In the early 2000s, pioneering North Side developer Paul Bertsche of CA Development launched a project of eight homes and 24 townhomes on a 1.5-acre infill site in West Bucktown.
Bertsche’s proposal to the city requested a zoning variance to allow a 400-square-foot, one-bedroom dwelling unit over the 2-car garage of the single-family homes to provide income to the owners, or as extended “in-law” space. The city rejected the request.
Despite the denial for a zoning variance, the development, known as Bucktown 1800, won a “City Development of the Year” award from the Chicago Sun-Times.
Housing experts say it is likely that basement garden apartment units continue to be affordable because they usually are studios or one-bedroom units with limited square footage. Renters may have to deal with lack of light issues, and relatively low 7-foot ceilings.
However, the rent usually is quite affordable, sometimes only $500 or $600 a month in some neighborhoods. Even in affluent neighborhoods such as Old Town and Logan Square, garden apartment rents typically are 25% to 30% less than above-grade units in the same building.
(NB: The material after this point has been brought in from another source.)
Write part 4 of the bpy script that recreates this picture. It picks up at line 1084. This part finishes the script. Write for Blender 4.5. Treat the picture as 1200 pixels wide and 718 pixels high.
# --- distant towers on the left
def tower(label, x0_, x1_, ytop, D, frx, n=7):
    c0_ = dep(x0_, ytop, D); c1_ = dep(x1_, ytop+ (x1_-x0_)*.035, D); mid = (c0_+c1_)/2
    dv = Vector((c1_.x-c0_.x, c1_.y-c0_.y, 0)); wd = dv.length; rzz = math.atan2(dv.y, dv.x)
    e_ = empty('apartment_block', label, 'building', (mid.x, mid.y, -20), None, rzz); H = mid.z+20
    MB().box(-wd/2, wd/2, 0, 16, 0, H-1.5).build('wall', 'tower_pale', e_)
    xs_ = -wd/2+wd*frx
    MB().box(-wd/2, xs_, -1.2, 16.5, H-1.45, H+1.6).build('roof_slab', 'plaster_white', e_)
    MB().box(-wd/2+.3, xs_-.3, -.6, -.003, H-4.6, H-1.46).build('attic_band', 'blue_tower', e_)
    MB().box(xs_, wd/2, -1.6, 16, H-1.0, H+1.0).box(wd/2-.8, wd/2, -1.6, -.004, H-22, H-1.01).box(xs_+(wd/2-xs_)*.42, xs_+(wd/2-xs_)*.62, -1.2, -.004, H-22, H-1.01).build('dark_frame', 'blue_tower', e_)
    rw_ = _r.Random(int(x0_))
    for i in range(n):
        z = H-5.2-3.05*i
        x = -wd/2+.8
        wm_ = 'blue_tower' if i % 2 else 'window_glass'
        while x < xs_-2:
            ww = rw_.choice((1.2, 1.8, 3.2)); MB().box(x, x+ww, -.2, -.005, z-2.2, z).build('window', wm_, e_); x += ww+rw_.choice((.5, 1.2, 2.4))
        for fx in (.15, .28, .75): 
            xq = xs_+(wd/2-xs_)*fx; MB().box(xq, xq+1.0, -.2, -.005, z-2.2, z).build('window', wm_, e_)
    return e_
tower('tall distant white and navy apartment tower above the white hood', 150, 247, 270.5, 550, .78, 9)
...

Mayor Lightfoot should forget about “rent control” as a solution to affordable housing. Most apartment experts believe it is not a practical solution because it would force profit-driven, market-rate developers to cease building new apartments, causing a supply shortage which would eventually drive market rents even higher.
Doug Imber, president of Essex Realty Group Inc., believes that there is only one cost-effective solution to affordable housing.
An idea that is gaining grass-roots support is amending current zoning laws to allow garden-level apartments to be added to existing apartment buildings provided that the units be priced at affordable levels.
“For example, an owner of a two-flat might add a third unit,” said Imber. “An owner of a 40-unit building might have space to add three units. However, existing zoning does not allow adding apartments to an existing building unless additional parking is also provided.” It is estimated that as many as 100,000 affordable garden apartment units could be added to the city’s housing stock using the “Affordable Garden Apartment Plan.” Imber says that would be the same as building 500 high-rises with 200 units in each.
Of course, every garden, attic, coach house, or over-the-garage living unit would have to meet requirements of the current Chicago Building Code, contain at least two exits, have a kitchen and bathroom along with proper air ventilation and heating.
Here are Imber’s arguments for why the city should amend the building code to allow new garden apartments:
• Cost savings. Building an affordable garden apartment in an existing building costs a fraction of constructing an apartment in a new building.
• No tax credits needed. All costs would be paid for by the private apartment owner. No special tax credits would be involved.
• Incentives for disabled. The affordable apartment program could be used to incentivize the creation of accessible housing for people with physical disabilities and veterans while allowing the occupant to pay for accessibility.
“Construction of a garden apartment in an existing building can be completed in just two or three months once permits are obtained, and the cost would be a fraction of new construction,” Imber noted.
“This is in stark contrast to the new-construction cycle that can take two years to complete and cost $200 per square foot,” he said.
If small “Ma and Pa” apartment-building owners were permitted to legally add a garden unit to their single-family home, 2-flat or 3-flat the added residence “would increase the value of the property while charging affordable rents,” Imber said.